= Task brief =
The data must be written out once more, precisely as given.
═══
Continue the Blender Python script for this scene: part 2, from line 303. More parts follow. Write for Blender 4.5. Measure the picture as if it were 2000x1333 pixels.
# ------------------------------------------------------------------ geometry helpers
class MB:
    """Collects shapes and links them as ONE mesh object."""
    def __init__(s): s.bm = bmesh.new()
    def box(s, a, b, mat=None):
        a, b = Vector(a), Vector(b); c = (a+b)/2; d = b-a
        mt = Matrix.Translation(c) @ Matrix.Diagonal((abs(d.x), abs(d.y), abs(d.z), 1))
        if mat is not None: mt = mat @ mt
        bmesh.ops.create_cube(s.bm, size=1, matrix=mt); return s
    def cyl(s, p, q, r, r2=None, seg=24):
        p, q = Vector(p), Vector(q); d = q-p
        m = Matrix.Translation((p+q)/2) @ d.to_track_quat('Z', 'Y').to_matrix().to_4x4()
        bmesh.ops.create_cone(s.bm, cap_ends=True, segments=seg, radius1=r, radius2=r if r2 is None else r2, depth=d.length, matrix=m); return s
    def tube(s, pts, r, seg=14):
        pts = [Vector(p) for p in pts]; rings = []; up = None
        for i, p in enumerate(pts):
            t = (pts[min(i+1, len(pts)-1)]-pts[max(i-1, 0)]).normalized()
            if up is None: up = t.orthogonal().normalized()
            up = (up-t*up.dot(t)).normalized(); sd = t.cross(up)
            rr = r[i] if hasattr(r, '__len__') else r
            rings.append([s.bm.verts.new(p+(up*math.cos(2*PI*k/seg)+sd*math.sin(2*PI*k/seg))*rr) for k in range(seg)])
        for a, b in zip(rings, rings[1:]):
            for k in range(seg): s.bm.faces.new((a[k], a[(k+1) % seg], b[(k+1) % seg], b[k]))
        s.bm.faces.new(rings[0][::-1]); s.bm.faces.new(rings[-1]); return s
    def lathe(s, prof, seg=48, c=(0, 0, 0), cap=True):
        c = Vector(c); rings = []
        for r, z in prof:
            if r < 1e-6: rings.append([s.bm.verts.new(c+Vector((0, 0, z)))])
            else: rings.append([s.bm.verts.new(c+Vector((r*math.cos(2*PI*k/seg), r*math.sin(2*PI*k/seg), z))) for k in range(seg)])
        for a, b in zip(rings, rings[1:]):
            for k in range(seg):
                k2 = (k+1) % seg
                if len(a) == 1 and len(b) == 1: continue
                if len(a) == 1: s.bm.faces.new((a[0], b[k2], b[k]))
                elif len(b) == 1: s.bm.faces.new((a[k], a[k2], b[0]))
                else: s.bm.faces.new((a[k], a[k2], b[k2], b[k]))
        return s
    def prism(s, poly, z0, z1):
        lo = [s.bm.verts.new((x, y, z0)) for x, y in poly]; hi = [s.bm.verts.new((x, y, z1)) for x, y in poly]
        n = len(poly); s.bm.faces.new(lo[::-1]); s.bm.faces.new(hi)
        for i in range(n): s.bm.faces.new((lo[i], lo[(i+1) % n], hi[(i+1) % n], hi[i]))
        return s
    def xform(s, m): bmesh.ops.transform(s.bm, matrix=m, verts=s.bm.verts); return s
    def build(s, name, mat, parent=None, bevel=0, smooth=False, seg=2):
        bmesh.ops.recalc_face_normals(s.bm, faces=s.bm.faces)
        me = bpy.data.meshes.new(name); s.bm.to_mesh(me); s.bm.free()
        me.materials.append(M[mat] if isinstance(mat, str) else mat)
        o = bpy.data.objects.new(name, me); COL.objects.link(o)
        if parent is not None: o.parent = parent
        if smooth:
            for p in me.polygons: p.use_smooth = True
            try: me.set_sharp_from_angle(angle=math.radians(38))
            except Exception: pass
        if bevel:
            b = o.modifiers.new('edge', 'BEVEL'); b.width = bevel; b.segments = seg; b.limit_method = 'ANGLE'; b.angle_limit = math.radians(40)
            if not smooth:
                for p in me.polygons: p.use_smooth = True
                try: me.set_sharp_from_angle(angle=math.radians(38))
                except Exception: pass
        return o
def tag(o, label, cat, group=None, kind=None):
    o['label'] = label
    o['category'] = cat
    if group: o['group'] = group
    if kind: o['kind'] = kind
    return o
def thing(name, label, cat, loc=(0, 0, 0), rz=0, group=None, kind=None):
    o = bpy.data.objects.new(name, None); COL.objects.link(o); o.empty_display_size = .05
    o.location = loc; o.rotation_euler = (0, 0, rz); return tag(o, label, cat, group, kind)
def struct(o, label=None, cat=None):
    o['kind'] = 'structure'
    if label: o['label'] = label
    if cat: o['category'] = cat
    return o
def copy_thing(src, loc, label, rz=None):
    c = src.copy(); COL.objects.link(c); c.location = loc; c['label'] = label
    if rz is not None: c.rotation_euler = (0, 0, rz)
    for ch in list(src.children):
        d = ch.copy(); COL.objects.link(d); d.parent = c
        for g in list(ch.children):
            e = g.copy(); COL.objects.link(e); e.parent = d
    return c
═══
= Solution for this task =
Continue the Blender Python script for this scene: part 2, from line 303. More parts follow. Write for Blender 4.5. Measure the picture as if it were 2000x1333 pixels.
# ------------------------------------------------------------------ geometry helpers
class MB:
    """Collects shapes and links them as ONE mesh object."""
    def __init__(s): s.bm = bmesh.new()
    def box(s, a, b, mat=None):
        a, b = Vector(a), Vector(b); c = (a+b)/2; d = b-a
        mt = Matrix.Translation(c) @ Matrix.Diagonal((abs(d.x), abs(d.y), abs(d.z), 1))
        if mat is not None: mt = mat @ mt
        bmesh.ops.create_cube(s.bm, size=1, matrix=mt); return s
    def cyl(s, p, q, r, r2=None, seg=24):
        p, q = Vector(p), Vector(q); d = q-p
        m = Matrix.Translation((p+q)/2) @ d.to_track_quat('Z', 'Y').to_matrix().to_4x4()
        bmesh.ops.create_cone(s.bm, cap_ends=True, segments=seg, radius1=r, radius2=r if r2 is None else r2, depth=d.length, matrix=m); return s
    def tube(s, pts, r, seg=14):
        pts = [Vector(p) for p in pts]; rings = []; up = None
        for i, p in enumerate(pts):
            t = (pts[min(i+1, len(pts)-1)]-pts[max(i-1, 0)]).normalized()
            if up is None: up = t.orthogonal().normalized()
            up = (up-t*up.dot(t)).normalized(); sd = t.cross(up)
            rr = r[i] if hasattr(r, '__len__') else r
            rings.append([s.bm.verts.new(p+(up*math.cos(2*PI*k/seg)+sd*math.sin(2*PI*k/seg))*rr) for k in range(seg)])
        for a, b in zip(rings, rings[1:]):
            for k in range(seg): s.bm.faces.new((a[k], a[(k+1) % seg], b[(k+1) % seg], b[k]))
        s.bm.faces.new(rings[0][::-1]); s.bm.faces.new(rings[-1]); return s
    def lathe(s, prof, seg=48, c=(0, 0, 0), cap=True):
        c = Vector(c); rings = []
        for r, z in prof:
            if r < 1e-6: rings.append([s.bm.verts.new(c+Vector((0, 0, z)))])
            else: rings.append([s.bm.verts.new(c+Vector((r*math.cos(2*PI*k/seg), r*math.sin(2*PI*k/seg), z))) for k in range(seg)])
        for a, b in zip(rings, rings[1:]):
            for k in range(seg):
                k2 = (k+1) % seg
                if len(a) == 1 and len(b) == 1: continue
                if len(a) == 1: s.bm.faces.new((a[0], b[k2], b[k]))
                elif len(b) == 1: s.bm.faces.new((a[k], a[k2], b[0]))
                else: s.bm.faces.new((a[k], a[k2], b[k2], b[k]))
        return s
    def prism(s, poly, z0, z1):
        lo = [s.bm.verts.new((x, y, z0)) for x, y in poly]; hi = [s.bm.verts.new((x, y, z1)) for x, y in poly]
        n = len(poly); s.bm.faces.new(lo[::-1]); s.bm.faces.new(hi)
        for i in range(n): s.bm.faces.new((lo[i], lo[(i+1) % n], hi[(i+1) % n], hi[i]))
        return s
    def xform(s, m): bmesh.ops.transform(s.bm, matrix=m, verts=s.bm.verts); return s
    def build(s, name, mat, parent=None, bevel=0, smooth=False, seg=2):
        bmesh.ops.recalc_face_normals(s.bm, faces=s.bm.faces)
        me = bpy.data.meshes.new(name); s.bm.to_mesh(me); s.bm.free()
        me.materials.append(M[mat] if isinstance(mat, str) else mat)
        o = bpy.data.objects.new(name, me); COL.objects.link(o)
        if parent is not None: o.parent = parent
        if smooth:
            for p in me.polygons: p.use_smooth = True
            try: me.set_sharp_from_angle(angle=math.radians(38))
            except Exception: pass
        if bevel:
            b = o.modifiers.new('edge', 'BEVEL'); b.width = bevel; b.segments = seg; b.limit_method = 'ANGLE'; b.angle_limit = math.radians(40)
            if not smooth:
                for p in me.polygons: p.use_smooth = True
                try: me.set_sharp_from_angle(angle=math.radians(38))
                except Exception: pass
        return o
def tag(o, label, cat, group=None, kind=None):
    o['label'] = label
    o['category'] = cat
    if group: o['group'] = group
    if kind: o['kind'] = kind
    return o
def thing(name, label, cat, loc=(0, 0, 0), rz=0, group=None, kind=None):
    o = bpy.data.objects.new(name, None); COL.objects.link(o); o.empty_display_size = .05
    o.location = loc; o.rotation_euler = (0, 0, rz); return tag(o, label, cat, group, kind)
def struct(o, label=None, cat=None):
    o['kind'] = 'structure'
    if label: o['label'] = label
    if cat: o['category'] = cat
    return o
def copy_thing(src, loc, label, rz=None):
    c = src.copy(); COL.objects.link(c); c.location = loc; c['label'] = label
    if rz is not None: c.rotation_euler = (0, 0, rz)
    for ch in list(src.children):
        d = ch.copy(); COL.objects.link(d); d.parent = c
        for g in list(ch.children):
            e = g.copy(); COL.objects.link(e); e.parent = d
    return c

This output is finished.